Octavio Paz calls Mexico a "non-Cartesian culture" and that is true, and also a very hard thing for a westerner to accept. We tend to see all non-Cartesian thinking as simply uneducated, rather than as part of a different tradition of knowledge. Mexico is a communal culture rather than an individualistic one, and that is a very hard thing for an American to accept. Americans who have spent time in other communal cultures such as Japan or the Arab countries will know what I mean when I say we see them as smothering and constricting, and they see us as cold and uncaring.

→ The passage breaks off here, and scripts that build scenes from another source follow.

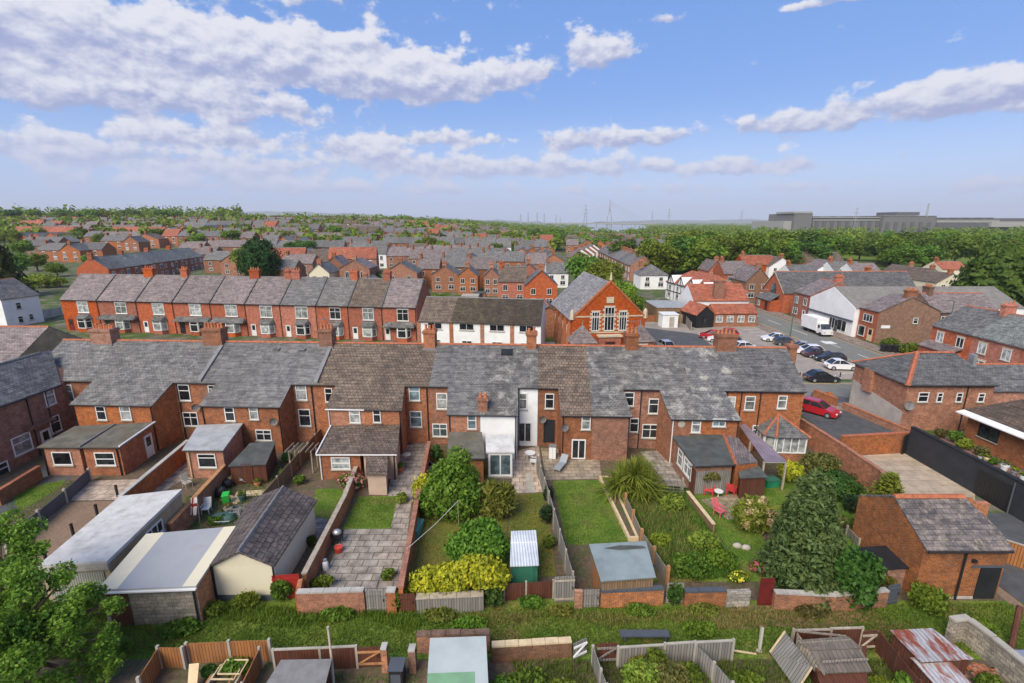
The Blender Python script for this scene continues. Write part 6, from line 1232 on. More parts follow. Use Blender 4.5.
# foreground plots
for i, (a, b, h, rx_, mt, lab) in enumerate([(640, 690, 1.3, .9, lfP, 'dense green bramble in the overgrown plot on the left'), (668, 690, 1.2, .9, lfM, 'russet shrub in the middle of the overgrown plot'), (688, 685, 1.0, .7, lfA, 'green shrub in the right corner of the overgrown plot'), (637, 672, .7, .4, lfYg, 'small yellow bush at the panel fence of the overgrown plot'), (655, 672, 1.1, .6, lfA, 'leafy shrub against the panel fence of the overgrown plot'), (525, 700, .8, 1.5, lfA, 'green bramble patch below the brown brick wall'), (562, 697, .7, .8, lfL, 'bright weeds below the broken lattice gate'), (503, 695, .8, .6, lfA, 'green weeds right of the pale sheet roofed shed'), (236, 672, .55, .7, lfL, 'leafy vegetable clump inside the orange-brown fence'), (210, 676, .5, .35, lfX, 'dark leafy clump beside the leaning board'), (905, 690, .8, .5, lfA, 'green weeds below the rusty roof edge'), (988, 690, .7, .6, lfA, 'weeds beside the rubble heap'), (880, 690, .4, .6, lfL, 'low weeds between dark fence and collapsed shed'), (745, 690, .6, .9, lfL, 'bright weeds left of the leaning timber panel'), (118, 655, .9, .8, lfA, 'green nettle bush at the foot of the left tree'), (140, 615, .9, .7, lfL, 'light green nettles in front of the dark garage door'), (165, 612, .8, .6, lfA, 'nettles at the concrete block wall')]):
    S('bramble', lab, px_(a, b), h, rx_, rx_*.7, mt, 1300, .12, 'weeds', out=.5)
for i, (a, b, h, r, mt, lab) in enumerate([(212, 614, .7, .8, lfA, 'nettle patch below the right corner of the block garage'), (246, 608, .9, .8, lfL, 'tall weeds below the cream garage front'), (338, 618, .5, .9, lfA, 'low weeds below the orange brick front wall'), (441, 618, .45, .9, lfF, 'dry scrubby weeds below the grey retaining planter'), (531, 607, .6, .7, lfA, 'weeds below the red-brown panel fence'), (560, 614, .4, .7, lfF, 'dry tuft below the tall grey gate'), (640, 614, .45, .9, lfA, 'weed patch below the rough brick wall'), (704, 613, .4, .9, lfF, 'dry weeds below the wild garden wall'), (811, 614, .5, .9, lfM, 'russet weeds below the brick lane wall'), (470, 628, .4, 1.0, lfL, 'bright weeds in the middle of the lane'), (180, 632, .5, 1.2, lfA, 'weed patch on the lane above the orange-brown fence'), (700, 632, .35, 1.0, lfL, 'low weeds behind the grey panel fence'), (975, 628, .4, .9, lfL, 'low weeds above the stone block wall')]):
    S('bramble', lab, px_(a, b), h, r, r*.55, mt, 700, .11, 'weeds', out=.45)
# grass blades
def tuftfield(name, poly, n, h0, h1, w, mat, curve=.6, zoff=.0):
    v, q = blades(n, lambda k: inpoly(poly, k), h0, h1, w, curve); v[:, 2] += zoff; o = npmesh(name, v, q, mat); tag(o, kind='stuff')
    return o
tuftfield('lane_grass_blades', [(-28, 18.6), (27, 18.6), (29, 20.6), (26.5, 21.7), (16, 21.5), (-8, 21.2), (-28, 22)], 46000, .05, .24, .016, lfG)
tag(SC.objects['lane_grass_blades'], 'long rough grass along the back lane', 'grass')
o = tuftfield('lane_weeds', [(-26, 20.3), (-17, 20.9), (-11, 20.0), (-8, 20.8), (-5, 19.7), (-4.5, 20.5), (-3, 20.9), (-9, 21.3), (-26, 22)], 6000, .12, .45, .018, lfL); tag(o, 'taller weeds on the lane before the garages', 'weeds')
o = tuftfield('dry_lane_weeds', [(-3, 20.7), (-1, 20.2), (2, 20.9), (5, 20.1), (8, 20.6), (10, 19.8), (14, 20.6), (15, 21.2), (-2, 21.0)], 4000, .08, .28, .015, lfH); tag(o, 'dry brownish weeds below the rough brick walls', 'weeds')
o = tuftfield('wild_meadow', GP((618, 484), (688, 492), (712, 536), (736, 562), (740, 580), (668, 580)), 14000, .15, .55, .02, lfG); tag(o, 'long meadow grass filling the wild garden', 'grass')
o = tuftfield('meadow_seedheads', GP((620, 488), (680, 494), (705, 540), (700, 570), (668, 575)), 3500, .3, .65, .016, lfH); tag(o, 'straw coloured seed heads in the wild garden', 'grass')
for nm, pl, n in [('lawn_tufts', GP((556, 484), (600, 483), (630, 545), (600, 548), (574, 578)), 6000), ('lawn_tufts', GP((344, 528), (358, 498), (396, 498), (391, 528)), 2500), ('lawn_tufts', GP((694, 498), (738, 500), (772, 560), (768, 580), (745, 580)), 4500), ('lawn_tufts', GP((776, 560), (762, 482), (830, 472), (878, 500), (850, 588), (778, 588)), 7000), ('lawn_tufts', GP((406, 600), (430, 500), (506, 500), (504, 598)), 5000), ('lawn_tufts', GP((506, 575), (513, 496), (544, 494), (554, 574)), 4500), ('lawn_tufts', GP((2, 500), (30, 486), (90, 479), (80, 488), (20, 525)), 2500)]:
    o = tuftfield(nm, pl, n, .03, .12, .02, lfG if n != 5000 else lfF); 
for i, o in enumerate([o for o in SC.objects if o.name.startswith('lawn_tufts')]): tag(o, ['short grass of the green lawn beside the raised bed', 'short grass of the small lawn above the paved garden', 'grass around the white painted rocks', 'grass under and around the big conifer', 'grass in the shrubbery garden', 'dry grass beside the green metal shed', 'grass strip behind the anthracite fence'][i], 'grass')
o = tuftfield('yard_weeds', GP((300, 690), (420, 690), (420, 676), (300, 676)) + [], 500, .05, .2, .02, lfG); tag(o, 'sparse weeds in the nearest yards', 'weeds')
o = tuftfield('plot_weeds', [(0, 16.5), (18, 16.5), (18, 18.2), (0, 18.2)], 9000, .08, .35, .02, lfG); tag(o, 'weeds covering the nearest plots on the right', 'weeds')
o = tuftfield('cluttered_garden_weeds', GP((165, 535), (226, 468), (272, 458), (296, 472), (262, 503), (232, 538)), 2600, .08, .4, .022, lfG); tag(o, 'weeds among the clutter of the left garden', 'weeds')
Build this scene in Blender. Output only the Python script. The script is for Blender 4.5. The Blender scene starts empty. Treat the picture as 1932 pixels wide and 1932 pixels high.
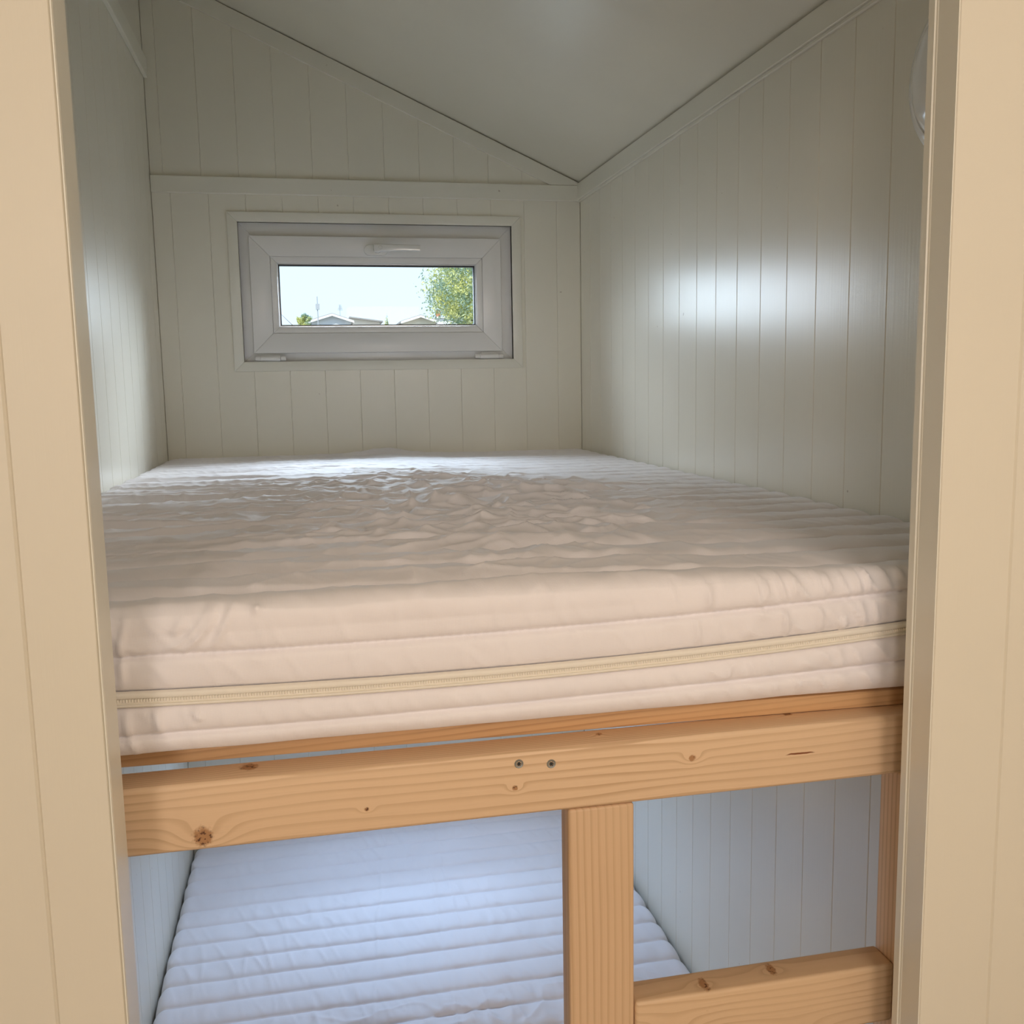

Necessarily, I am taking a bit of a leap of faith here. I am not Mexican, I am not bicultural, and it is too late for me to become so. I have found a great deal to admire in Mexican culture as I know it, and I love the Mexican land and I adore my Mexican relatives. I want my children to have real, deep relationships with their family, and I want them to be real Mexicans as well as real Americans. I want them to develop the typical thick, tangled web of kinship relationships. I want them to grow up with many comadres and compadres. I want them to grow up knowing deep in their bones that their family will do anything for them, anything... and to feel the equally deep obligations to help out to the best of their ability. I want them to laugh at dirty jokes and speak street slang in Spanish. I want them to be have that beautiful sparkle, that lovely Mexican ability to laugh at fate even as you accept its yoke, to bend in the wind and pop up dancing.
On one of my trips to Mexico, years ago, I had a dream. I dreamed that I was on a boat in a river, and that the a gaudy, gorgeous, colorful Mexican countryside was rolling by on the shore. There were people on land calling to me, inviting me to join them, but I couldn't get off the boat. I could only slide by and enjoy the view.
I want my children to be on the shore.